Well, a few years later, examine the candidacies of the two front-runners for the GOP. One launched his campaign in a revival meeting calling for God to solve our economic problems (having previously led mass prayers for the end of the Texas drought); the other emerges entirely out of Dominionist theology and built her entire career in the Christianist world of home-schooling, and anti-gay demonization. One reason Mitt Romney is not a shoo-in? Sectarianism, and his own previous deviations from binding orthodoxy. And it is this fundamentalist mindset – in which nothing doctrinal can be questioned, and the real world must be bent to the shape of a rigid theo-ideology – that defines these two candidates.

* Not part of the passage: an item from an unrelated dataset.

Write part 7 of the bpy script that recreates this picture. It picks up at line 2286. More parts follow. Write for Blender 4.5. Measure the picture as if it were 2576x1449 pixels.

Hence Bachmann's belief that the entire deficit can be ended in short shrift solely by massive cuts in spending. This "spending alone" principle cannot be compromised, since taxation in and of itself is a way in which the liberal elites control people's lives. It doesn't matter what economists say about the consequence of wilful default or of austerity too sharply imposed. It only matters what God says. And God is bound up with a radical American theology in which slavery was more benign than the Great Society, and that the Founders were abolitionists. That American theology creates the justification for the use of American military power across the globe, especially in protecting and advancing Greater Israel, Bachmann's and Perry's fundamentalist cause of causes.

This is what this party now is: a religious movement clothed in anti-government radicalism. It has nothing to do with the conservative temperament, conservative political thought or conservative ideas. It is hostile to most existing institutions, especially government, contemptuous of the courts, and seized of an ideology as rigid as any far-left liberalism, as utopian as any wide-eyed socialist, as fanatical as anything the left spawned in the 1960s.

And it has hijacked an entire political party; and recently held to ransom an entire country. I knew it would get worse before it gets better. But this bad?